July 23, 2008 – 11:02 am by
Alex
2008 Farm Act
The 2008 Farm Act became law on May 22, 2008, and includes many provisions that are very specific to farmers. For example, a new business tax credit allows manufacturers and retailers of certain chemicals and pesticides a credit for 30% of the costs of protecting those chemicals. This credit is effective for expenses incurred after May 22, 2008, and before January 1, 2013. The 2008 Farm Act also provides a one-year cut in the tax rate on a corporation’s qualified timber gain to 15% for years ending after May 22, 2008, and beginning on or before May 22, 2009.

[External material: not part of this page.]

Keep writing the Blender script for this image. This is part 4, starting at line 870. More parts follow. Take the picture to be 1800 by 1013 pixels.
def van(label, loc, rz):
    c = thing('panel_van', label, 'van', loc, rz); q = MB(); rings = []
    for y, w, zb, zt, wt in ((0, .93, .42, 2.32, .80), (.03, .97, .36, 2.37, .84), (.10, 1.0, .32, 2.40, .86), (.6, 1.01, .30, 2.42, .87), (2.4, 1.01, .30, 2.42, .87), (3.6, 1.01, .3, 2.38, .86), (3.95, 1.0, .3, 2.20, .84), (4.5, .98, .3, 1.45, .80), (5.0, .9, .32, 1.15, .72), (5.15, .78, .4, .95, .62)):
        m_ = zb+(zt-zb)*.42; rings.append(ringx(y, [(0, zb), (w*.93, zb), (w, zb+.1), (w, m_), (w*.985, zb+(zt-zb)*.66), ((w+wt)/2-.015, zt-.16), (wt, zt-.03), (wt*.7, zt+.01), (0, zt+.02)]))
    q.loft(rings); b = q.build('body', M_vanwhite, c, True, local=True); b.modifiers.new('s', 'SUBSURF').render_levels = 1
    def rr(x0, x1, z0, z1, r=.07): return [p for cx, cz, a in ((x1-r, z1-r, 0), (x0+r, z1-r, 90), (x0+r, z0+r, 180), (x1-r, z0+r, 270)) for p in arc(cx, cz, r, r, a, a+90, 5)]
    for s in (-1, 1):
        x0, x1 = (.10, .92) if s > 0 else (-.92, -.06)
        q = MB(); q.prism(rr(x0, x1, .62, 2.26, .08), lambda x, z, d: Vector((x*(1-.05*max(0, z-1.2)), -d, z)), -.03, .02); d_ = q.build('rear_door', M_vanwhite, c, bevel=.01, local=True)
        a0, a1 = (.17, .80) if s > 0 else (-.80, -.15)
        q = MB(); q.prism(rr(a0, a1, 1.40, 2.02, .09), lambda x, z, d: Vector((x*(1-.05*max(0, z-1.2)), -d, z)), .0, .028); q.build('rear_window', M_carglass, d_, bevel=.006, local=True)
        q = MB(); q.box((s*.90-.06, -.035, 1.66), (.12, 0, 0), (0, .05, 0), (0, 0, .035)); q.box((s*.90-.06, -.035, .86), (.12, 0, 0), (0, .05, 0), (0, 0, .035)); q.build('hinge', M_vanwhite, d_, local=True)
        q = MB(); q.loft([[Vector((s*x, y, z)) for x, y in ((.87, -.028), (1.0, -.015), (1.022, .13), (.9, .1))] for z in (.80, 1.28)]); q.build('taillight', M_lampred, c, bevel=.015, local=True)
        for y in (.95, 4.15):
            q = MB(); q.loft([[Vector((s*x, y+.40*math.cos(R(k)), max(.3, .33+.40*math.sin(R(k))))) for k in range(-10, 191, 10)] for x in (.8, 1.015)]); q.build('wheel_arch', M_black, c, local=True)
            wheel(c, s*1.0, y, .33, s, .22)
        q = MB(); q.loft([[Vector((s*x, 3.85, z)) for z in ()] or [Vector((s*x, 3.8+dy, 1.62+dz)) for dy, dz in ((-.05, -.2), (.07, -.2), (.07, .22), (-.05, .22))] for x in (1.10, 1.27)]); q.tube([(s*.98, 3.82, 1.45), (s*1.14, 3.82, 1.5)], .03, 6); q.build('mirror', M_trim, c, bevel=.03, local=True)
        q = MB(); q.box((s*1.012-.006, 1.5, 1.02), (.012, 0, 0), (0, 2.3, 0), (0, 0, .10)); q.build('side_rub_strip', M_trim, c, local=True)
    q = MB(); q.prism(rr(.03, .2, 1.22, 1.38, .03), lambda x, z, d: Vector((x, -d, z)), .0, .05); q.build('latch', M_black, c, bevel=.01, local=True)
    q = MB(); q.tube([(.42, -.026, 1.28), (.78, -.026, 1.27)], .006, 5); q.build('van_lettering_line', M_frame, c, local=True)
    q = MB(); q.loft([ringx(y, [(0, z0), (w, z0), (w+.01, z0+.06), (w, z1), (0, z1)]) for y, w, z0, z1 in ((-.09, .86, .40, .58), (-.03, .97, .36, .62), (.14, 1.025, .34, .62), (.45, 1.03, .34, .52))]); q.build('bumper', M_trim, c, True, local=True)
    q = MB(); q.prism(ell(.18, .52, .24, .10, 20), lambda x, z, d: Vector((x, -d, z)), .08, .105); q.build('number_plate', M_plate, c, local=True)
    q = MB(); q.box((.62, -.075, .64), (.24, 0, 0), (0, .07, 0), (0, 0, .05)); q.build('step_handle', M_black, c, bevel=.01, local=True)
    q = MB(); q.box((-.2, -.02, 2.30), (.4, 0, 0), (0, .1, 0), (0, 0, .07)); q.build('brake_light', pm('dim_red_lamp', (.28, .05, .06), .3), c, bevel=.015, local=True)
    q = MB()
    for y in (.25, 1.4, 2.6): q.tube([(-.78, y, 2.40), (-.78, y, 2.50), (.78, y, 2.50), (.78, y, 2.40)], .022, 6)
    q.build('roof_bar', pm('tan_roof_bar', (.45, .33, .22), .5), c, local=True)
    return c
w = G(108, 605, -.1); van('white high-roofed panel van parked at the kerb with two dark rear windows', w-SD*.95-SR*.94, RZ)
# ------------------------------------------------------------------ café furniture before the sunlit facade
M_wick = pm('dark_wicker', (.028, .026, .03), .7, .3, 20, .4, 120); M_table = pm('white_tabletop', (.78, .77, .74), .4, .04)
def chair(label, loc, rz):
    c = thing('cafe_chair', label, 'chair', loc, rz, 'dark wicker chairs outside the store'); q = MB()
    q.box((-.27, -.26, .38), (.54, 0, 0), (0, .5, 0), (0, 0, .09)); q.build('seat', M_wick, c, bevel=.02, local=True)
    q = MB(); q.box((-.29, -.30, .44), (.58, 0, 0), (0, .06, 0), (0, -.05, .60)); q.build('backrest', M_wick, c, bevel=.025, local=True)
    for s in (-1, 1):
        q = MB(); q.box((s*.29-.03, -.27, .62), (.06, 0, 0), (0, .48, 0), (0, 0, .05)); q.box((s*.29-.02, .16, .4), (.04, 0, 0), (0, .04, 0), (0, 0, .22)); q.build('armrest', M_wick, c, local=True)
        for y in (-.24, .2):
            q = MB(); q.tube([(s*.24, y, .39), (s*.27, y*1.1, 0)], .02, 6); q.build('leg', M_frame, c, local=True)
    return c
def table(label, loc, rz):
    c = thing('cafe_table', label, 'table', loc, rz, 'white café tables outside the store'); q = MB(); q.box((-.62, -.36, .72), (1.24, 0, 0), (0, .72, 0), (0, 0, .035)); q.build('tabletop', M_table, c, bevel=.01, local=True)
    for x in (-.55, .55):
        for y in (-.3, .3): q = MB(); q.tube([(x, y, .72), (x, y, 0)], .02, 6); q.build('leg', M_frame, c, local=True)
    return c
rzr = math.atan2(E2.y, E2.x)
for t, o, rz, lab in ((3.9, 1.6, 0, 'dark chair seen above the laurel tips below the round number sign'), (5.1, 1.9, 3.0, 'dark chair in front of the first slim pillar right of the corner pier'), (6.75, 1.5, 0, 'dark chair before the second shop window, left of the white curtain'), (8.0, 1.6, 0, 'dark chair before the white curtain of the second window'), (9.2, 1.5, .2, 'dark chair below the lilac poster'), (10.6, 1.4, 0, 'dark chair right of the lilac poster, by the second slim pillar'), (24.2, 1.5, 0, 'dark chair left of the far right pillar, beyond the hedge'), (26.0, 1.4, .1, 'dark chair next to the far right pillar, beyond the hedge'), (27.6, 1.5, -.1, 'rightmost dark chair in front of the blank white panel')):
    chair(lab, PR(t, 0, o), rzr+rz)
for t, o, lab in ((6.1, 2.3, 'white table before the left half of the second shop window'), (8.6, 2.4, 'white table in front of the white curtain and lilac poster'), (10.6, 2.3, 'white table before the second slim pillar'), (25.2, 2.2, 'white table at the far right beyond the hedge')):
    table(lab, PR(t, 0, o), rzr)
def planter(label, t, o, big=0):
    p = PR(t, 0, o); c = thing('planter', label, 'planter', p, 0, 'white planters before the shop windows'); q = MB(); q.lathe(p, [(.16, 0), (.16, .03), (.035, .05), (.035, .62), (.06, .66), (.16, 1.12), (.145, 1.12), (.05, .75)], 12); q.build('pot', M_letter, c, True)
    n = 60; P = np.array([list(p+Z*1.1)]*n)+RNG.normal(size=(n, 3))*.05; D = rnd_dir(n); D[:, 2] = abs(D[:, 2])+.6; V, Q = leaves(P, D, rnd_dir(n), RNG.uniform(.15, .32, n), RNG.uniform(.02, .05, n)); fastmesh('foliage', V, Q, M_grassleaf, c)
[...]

Other items listed in the 2008 Farm Act explain that: 1) Conservation reserve payments made after 2007 and received by those who are on Social Security retirement or disability are not subject to self-employment tax; 2) There is a limit on farming losses that a taxpayer can use to reduce other non-farming business income. Beginning after 2009, for entities other than C Corporations, the annual farming loss is limited to the greater of $300,000 ($150,000 for married filing separate), or the taxpayer’s total net farm income for the five previous years; and 3) There is a new credit for the development of biofuels produced from agricultural waste, wood chips, and switch grass for fuel produced after 2008 and through 2012.
The 2008 Farm Act has several other farming and non-farm related provisions. Our tax software will be fully updated to handle these new laws.